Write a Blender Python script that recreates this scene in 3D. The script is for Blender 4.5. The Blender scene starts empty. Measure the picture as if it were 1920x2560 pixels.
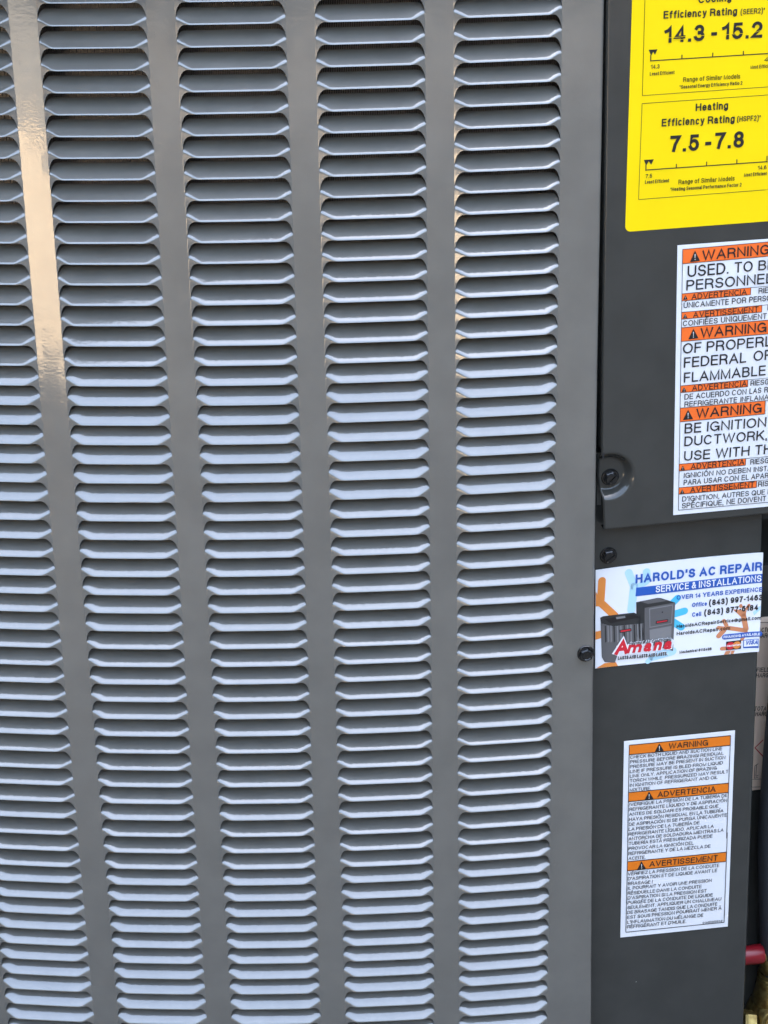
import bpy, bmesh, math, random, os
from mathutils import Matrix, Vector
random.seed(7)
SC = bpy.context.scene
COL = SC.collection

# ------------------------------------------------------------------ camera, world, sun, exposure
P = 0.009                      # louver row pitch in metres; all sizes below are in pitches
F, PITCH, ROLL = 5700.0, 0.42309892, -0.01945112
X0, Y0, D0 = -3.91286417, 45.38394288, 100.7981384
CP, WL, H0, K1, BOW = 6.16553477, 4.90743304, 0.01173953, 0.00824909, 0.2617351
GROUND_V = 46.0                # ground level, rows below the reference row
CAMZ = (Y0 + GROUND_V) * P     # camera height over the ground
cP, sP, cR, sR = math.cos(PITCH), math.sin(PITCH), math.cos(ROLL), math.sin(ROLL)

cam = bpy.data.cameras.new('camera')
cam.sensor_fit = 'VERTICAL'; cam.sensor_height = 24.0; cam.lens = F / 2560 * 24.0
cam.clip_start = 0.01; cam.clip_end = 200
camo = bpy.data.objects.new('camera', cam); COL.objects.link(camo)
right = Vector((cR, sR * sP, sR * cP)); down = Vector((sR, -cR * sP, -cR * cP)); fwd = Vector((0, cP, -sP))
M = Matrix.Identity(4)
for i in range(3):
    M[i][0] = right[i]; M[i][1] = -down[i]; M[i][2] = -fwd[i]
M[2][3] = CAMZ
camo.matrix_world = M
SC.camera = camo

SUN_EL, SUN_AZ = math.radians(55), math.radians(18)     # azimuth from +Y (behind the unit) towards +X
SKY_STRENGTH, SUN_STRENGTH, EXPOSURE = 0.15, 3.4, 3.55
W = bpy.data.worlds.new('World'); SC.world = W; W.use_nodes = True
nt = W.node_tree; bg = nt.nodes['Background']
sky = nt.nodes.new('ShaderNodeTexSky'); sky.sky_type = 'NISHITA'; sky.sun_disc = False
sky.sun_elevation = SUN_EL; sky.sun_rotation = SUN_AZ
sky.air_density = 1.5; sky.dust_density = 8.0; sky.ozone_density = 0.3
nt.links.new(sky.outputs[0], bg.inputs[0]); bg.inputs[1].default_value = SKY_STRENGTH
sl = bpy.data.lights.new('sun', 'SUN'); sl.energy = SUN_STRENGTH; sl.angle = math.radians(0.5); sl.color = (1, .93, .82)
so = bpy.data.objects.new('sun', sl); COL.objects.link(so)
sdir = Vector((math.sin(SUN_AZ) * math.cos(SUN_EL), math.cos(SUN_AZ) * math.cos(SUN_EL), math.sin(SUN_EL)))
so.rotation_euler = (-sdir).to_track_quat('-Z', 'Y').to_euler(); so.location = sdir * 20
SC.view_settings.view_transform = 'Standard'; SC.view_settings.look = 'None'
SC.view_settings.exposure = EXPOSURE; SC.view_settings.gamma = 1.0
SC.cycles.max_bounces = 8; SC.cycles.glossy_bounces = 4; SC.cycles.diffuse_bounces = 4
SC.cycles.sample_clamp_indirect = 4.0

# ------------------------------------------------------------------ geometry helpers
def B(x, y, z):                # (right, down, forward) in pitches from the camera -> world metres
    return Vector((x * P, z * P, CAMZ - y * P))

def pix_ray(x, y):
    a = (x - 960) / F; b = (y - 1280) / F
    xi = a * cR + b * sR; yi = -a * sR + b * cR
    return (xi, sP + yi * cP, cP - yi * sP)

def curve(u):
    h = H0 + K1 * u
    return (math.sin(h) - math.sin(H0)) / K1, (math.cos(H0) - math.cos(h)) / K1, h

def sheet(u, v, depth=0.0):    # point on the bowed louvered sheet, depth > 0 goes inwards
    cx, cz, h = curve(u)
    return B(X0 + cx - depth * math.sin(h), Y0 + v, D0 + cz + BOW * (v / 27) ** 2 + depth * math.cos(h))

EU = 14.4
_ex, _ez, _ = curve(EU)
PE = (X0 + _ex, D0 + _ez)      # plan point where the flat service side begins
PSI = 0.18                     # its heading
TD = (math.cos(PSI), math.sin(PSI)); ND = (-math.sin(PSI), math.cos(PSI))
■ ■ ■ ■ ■
Every line of text is to be repeated exactly; pictures are left out.

## WORKED SOLUTION
Write a Blender Python script that recreates this scene in 3D. The script is for Blender 4.5. The Blender scene starts empty. Measure the picture as if it were 1920x2560 pixels.
import bpy, bmesh, math, random, os
from mathutils import Matrix, Vector
random.seed(7)
SC = bpy.context.scene
COL = SC.collection

# ------------------------------------------------------------------ camera, world, sun, exposure
P = 0.009                      # louver row pitch in metres; all sizes below are in pitches
F, PITCH, ROLL = 5700.0, 0.42309892, -0.01945112
X0, Y0, D0 = -3.91286417, 45.38394288, 100.7981384
CP, WL, H0, K1, BOW = 6.16553477, 4.90743304, 0.01173953, 0.00824909, 0.2617351
GROUND_V = 46.0                # ground level, rows below the reference row
CAMZ = (Y0 + GROUND_V) * P     # camera height over the ground
cP, sP, cR, sR = math.cos(PITCH), math.sin(PITCH), math.cos(ROLL), math.sin(ROLL)

cam = bpy.data.cameras.new('camera')
cam.sensor_fit = 'VERTICAL'; cam.sensor_height = 24.0; cam.lens = F / 2560 * 24.0
cam.clip_start = 0.01; cam.clip_end = 200
camo = bpy.data.objects.new('camera', cam); COL.objects.link(camo)
right = Vector((cR, sR * sP, sR * cP)); down = Vector((sR, -cR * sP, -cR * cP)); fwd = Vector((0, cP, -sP))
M = Matrix.Identity(4)
for i in range(3):
    M[i][0] = right[i]; M[i][1] = -down[i]; M[i][2] = -fwd[i]
M[2][3] = CAMZ
camo.matrix_world = M
SC.camera = camo

SUN_EL, SUN_AZ = math.radians(55), math.radians(18)     # azimuth from +Y (behind the unit) towards +X
SKY_STRENGTH, SUN_STRENGTH, EXPOSURE = 0.15, 3.4, 3.55
W = bpy.data.worlds.new('World'); SC.world = W; W.use_nodes = True
nt = W.node_tree; bg = nt.nodes['Background']
sky = nt.nodes.new('ShaderNodeTexSky'); sky.sky_type = 'NISHITA'; sky.sun_disc = False
sky.sun_elevation = SUN_EL; sky.sun_rotation = SUN_AZ
sky.air_density = 1.5; sky.dust_density = 8.0; sky.ozone_density = 0.3
nt.links.new(sky.outputs[0], bg.inputs[0]); bg.inputs[1].default_value = SKY_STRENGTH
sl = bpy.data.lights.new('sun', 'SUN'); sl.energy = SUN_STRENGTH; sl.angle = math.radians(0.5); sl.color = (1, .93, .82)
so = bpy.data.objects.new('sun', sl); COL.objects.link(so)
sdir = Vector((math.sin(SUN_AZ) * math.cos(SUN_EL), math.cos(SUN_AZ) * math.cos(SUN_EL), math.sin(SUN_EL)))
so.rotation_euler = (-sdir).to_track_quat('-Z', 'Y').to_euler(); so.location = sdir * 20
SC.view_settings.view_transform = 'Standard'; SC.view_settings.look = 'None'
SC.view_settings.exposure = EXPOSURE; SC.view_settings.gamma = 1.0
SC.cycles.max_bounces = 8; SC.cycles.glossy_bounces = 4; SC.cycles.diffuse_bounces = 4
SC.cycles.sample_clamp_indirect = 4.0

# ------------------------------------------------------------------ geometry helpers
def B(x, y, z):                # (right, down, forward) in pitches from the camera -> world metres
    return Vector((x * P, z * P, CAMZ - y * P))

def pix_ray(x, y):
    a = (x - 960) / F; b = (y - 1280) / F
    xi = a * cR + b * sR; yi = -a * sR + b * cR
    return (xi, sP + yi * cP, cP - yi * sP)

def curve(u):
    h = H0 + K1 * u
    return (math.sin(h) - math.sin(H0)) / K1, (math.cos(H0) - math.cos(h)) / K1, h

def sheet(u, v, depth=0.0):    # point on the bowed louvered sheet, depth > 0 goes inwards
    cx, cz, h = curve(u)
    return B(X0 + cx - depth * math.sin(h), Y0 + v, D0 + cz + BOW * (v / 27) ** 2 + depth * math.cos(h))

EU = 14.4
_ex, _ez, _ = curve(EU)
PE = (X0 + _ex, D0 + _ez)      # plan point where the flat service side begins
PSI = 0.18                     # its heading
TD = (math.cos(PSI), math.sin(PSI)); ND = (-math.sin(PSI), math.cos(PSI))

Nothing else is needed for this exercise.